Substantiating this, Lynda Flores (Director of Accounts at Brill Media) states: “The future of media strategy is all about relevance. When brands respect people’s time and attention, performance naturally follows. The next era of marketing will reward clarity, consistency, and authentic engagement.”
Bringing Big-Brand Advertising Within Reach.
Entrepreneurship has taught Robert many lessons over the years, but perhaps the most important is that resilience is not about avoiding challenges. It is about moving through them.
Building a company requires making decisions without complete information, remaining steady during uncertainty, and continuing forward even when outcomes are not guaranteed.
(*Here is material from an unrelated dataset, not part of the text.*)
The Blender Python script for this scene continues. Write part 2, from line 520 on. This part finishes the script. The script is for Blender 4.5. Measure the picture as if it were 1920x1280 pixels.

It also requires humility, because success is rarely achieved alone.
Looking ahead, Robert wants Brill Media to continue making sophisticated advertising more accessible to businesses of all sizes. The company’s inclusion on both the Financial Times 500 and Inc. 500 lists for three consecutive years reflects meaningful progress, but he views those achievements as milestones rather than destinations.
The larger mission remains unchanged. He wants businesses to have access to the tools, strategies, and expertise they need to compete confidently in an increasingly digital world.
In the End, It Comes Down to Making a Difference.
If there is a legacy he hopes Brill Media leaves behind, it is one rooted in integrity, innovation, and measurable impact. A company that treated clients with respect. A company that used technology responsibly. A company that helped businesses grow in ways that were both meaningful and sustainable.
In an industry often defined by complexity, Robert Brill has spent more than a decade pursuing something remarkably straightforward: helping businesses understand what growth really looks like, and giving them the tools to achieve it.
“I hope they say we built a company rooted in integrity, innovation, and impact. I hope they say we treated clients with respect, used technology responsibly, and helped businesses grow in ways that felt meaningful and sustainable. Most of all, I hope they say we made a difference. That we helped reshape what’s possible for advertisers everywhere,” aspires Robert.